REPUBLIKA.CO.ID, JAKARTA -- Sekitar 1.600 konten berkaitan paham radikalisme dan terorisme di media sosial ditutup selama Januari sampai April 2019. Kepala Biro Penerangan Masyarakat Divisi Humas Polri Brigjen Pol Dedi Prasetyo mengatakan platform yang diajak patroli siber menjaring konten-konten radikal, seperti pembuatan bahan peledak, di antaranya Youtube dan Twitter.
"Informasi yang saya dapat, 1.600 lebih sudah ditutup. Kami dari Direktorat Siber, Kemkominfo, dan BSSN terus kerja sama dengan platform," tuturnya di Jakarta, Jumat (11/5).
Untuk diketahui, terduga teroris EY yang merupakan pimpinan Jamaah Ansharut Daulah (JAD) di Bekasi belajar membuat serta memodifikasi bom dari media sosial. Media sosial yang digunakan untuk mendalami cara membuat bom oleh EY antara lain Twitter dan video dari Youtube.
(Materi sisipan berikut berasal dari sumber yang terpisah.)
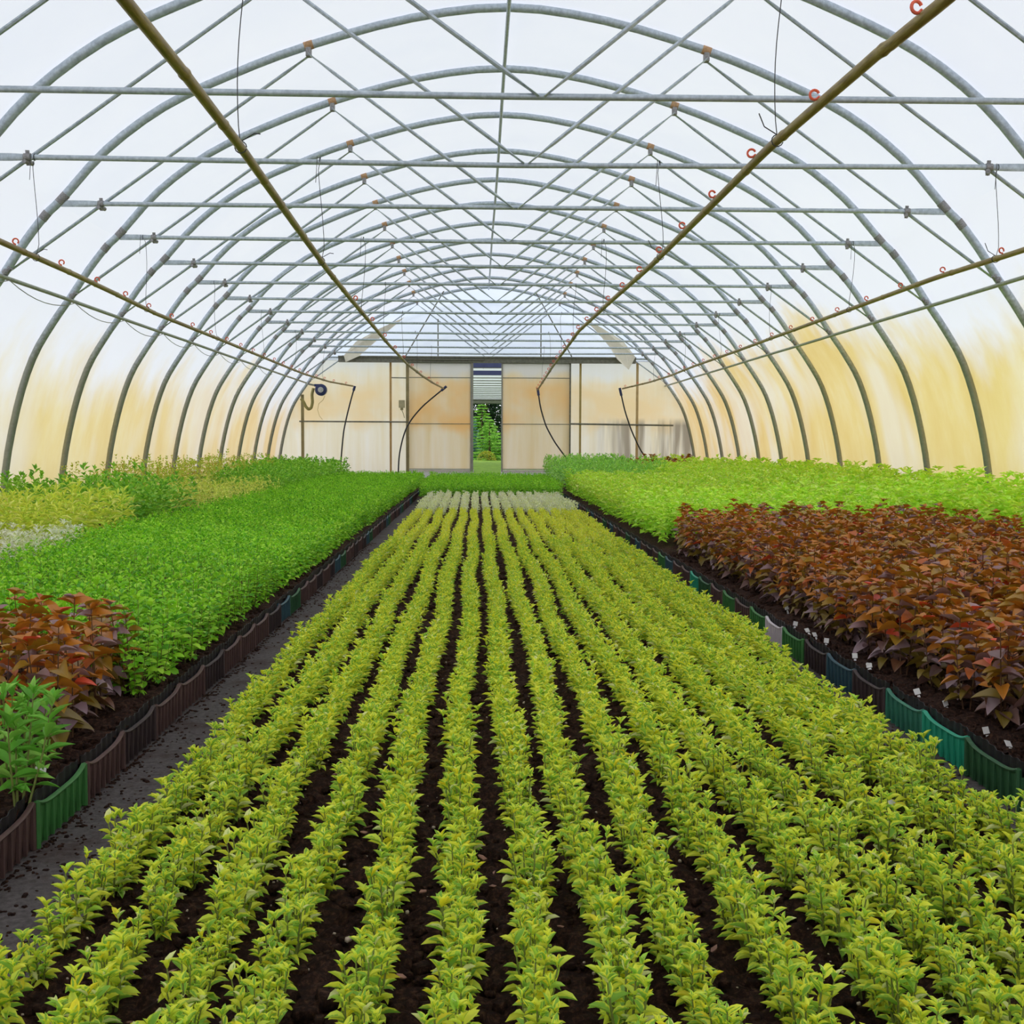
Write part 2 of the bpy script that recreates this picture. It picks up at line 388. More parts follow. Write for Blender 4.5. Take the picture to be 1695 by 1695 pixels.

Dari belajar sendiri itu, kelompok EY sudah merakit dua bom serta mengumpulkan bahan baku cukup banyak untuk merakit bom. Sebelumnya, Kementerian Komunikasi dan Informatika menyatakan selama Januari sampai Februari 2019 telah dilakukan pemblokiran sebanyak 1.031 konten. Konten tersebut terdiri atas 963 konten Facebook dan Instagram serta 68 konten di Twitter.
Konten di Facebook dan Instagram merupakan yang paling banyak ditutup terkait radikalisme dan terorisme. Bahkan, selama 2018 dari 10.499 konten yang ditutup sebanyak 7.160 konten berasal dari Facebook dan Instagram. Sebanyak 1.316 konten di Twitter, 677 konten di Google/Youtube, 502 konten di Telegram, 502 konten di file sharing, dan 292 konten di situs web.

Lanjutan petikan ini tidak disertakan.